Enter Ms. Racette. She radiated vocal presence and a keen, yet never unpleasant tone using the big middle register of her instrument to draw in her audience and make this teenage would-be Violetta a convincing and three-dimensional person. To that effect, she slowly unpacked her instrument in the course of the first act, revealing the core of flexible steel that is at the center of her voice. When she came together with Des Grieux, (Kamen Chanev) the young seminary student who falls hard for her charms, the opera became electric.

In Act II, the show played like Italian opera crossed with French farce. Manon's sleazy brother Lescaut (Giorgio Caoduro) sets her up with a sugar daddy (Jake Gardner) whom she then tries to rob. This act has the first of her big duets with Des Grieux, a soaring theme that recurs throughout the opera and owes something to Wagner. It was all tragedy in Act III, including the moving scene on the quayside when she and Des Grieux (the second duet) are packed up and shipped to Louisiana as punishment for her naughtiness. The last scene, with Ms. Racette alone in the wilderness had nerve-jangling power, fuelled by the stark orchestration and the sheer nerve of her performance.

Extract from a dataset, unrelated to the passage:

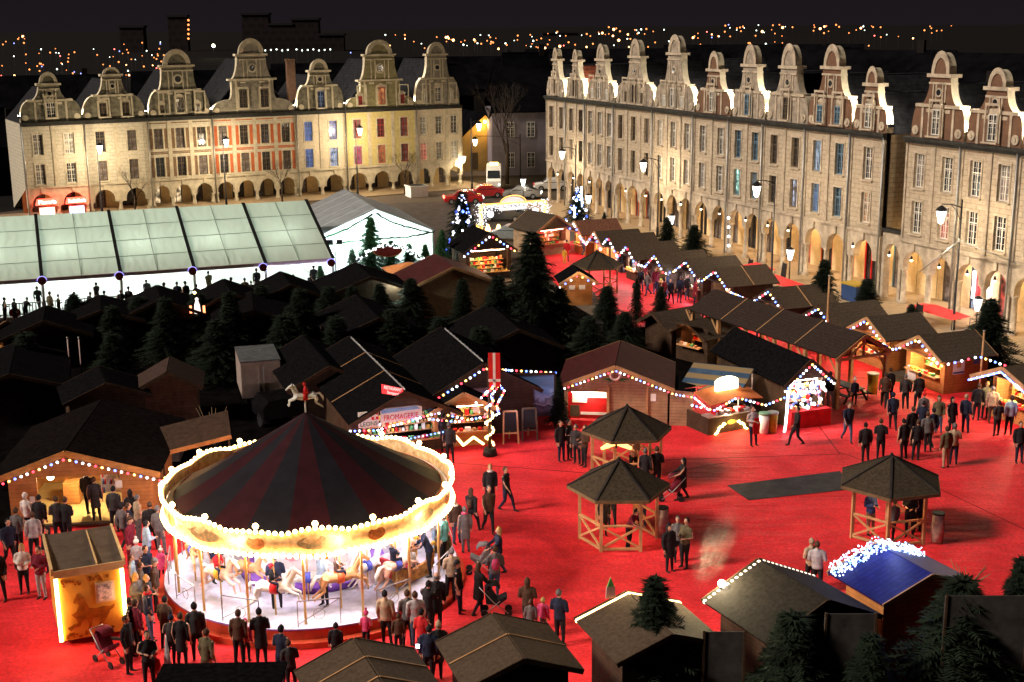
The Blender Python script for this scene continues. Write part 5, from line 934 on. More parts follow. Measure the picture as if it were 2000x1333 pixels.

Des Grieux is a role fraught with danger for any singer, with bright, ringing passages over a heavy orchestra. Mr. Chanev has the vocal ability for the part, a bright, bell-like tenor with no break between the chest and head register and a welcome touch of squillo in the triumphant moments. His performance progressed with the opera, showing a welcome, trumpet-like ring in his final scene with Ms. Racette. Although good singing is more important than acting ability in this opera, this promising artist may wish to focus on his thespian skills.

More impressive: the smooth baritone of Giorgio Caoduro as Lescaut. He captured the cynicism of this character with a warm, velvety baritone that combined world-weariness with an (almost) unhealthy affection for his sister. Best of all was their long scena together at the start of Act II, where their relationship is fully explored to Puccini's sensitive accompaniment. Bass Jake Gardner gave a fine supporting performance as Geronte da Revoir, Manon's benefactor. Mezzo Daniela Mack made the most of the Singer in the Act II baroque pastiche, a star-making compromario role.

The worn, beaten-down look of John Pascoe's productin suited the story's seedy atmosphere. Fittingly, the show was framed by a sliding show curtain which comes together to reveal projected quotations from the Prevost novel, filling the audience in on story points missed by the librettists. Although this is an intelligent idea, cast members struggled with the balky sliding doors. The stage design also has a predelection for columns, from the plinth in Act I to the mirrored jewel-box cabinet in Act II, adorned with a gilt sculpture of Geronte himself. The final wasteland in "Louisiana" inexplicably features the broken ruin of the jewel box. Perhaps Manon perished wandering in an early American landfill?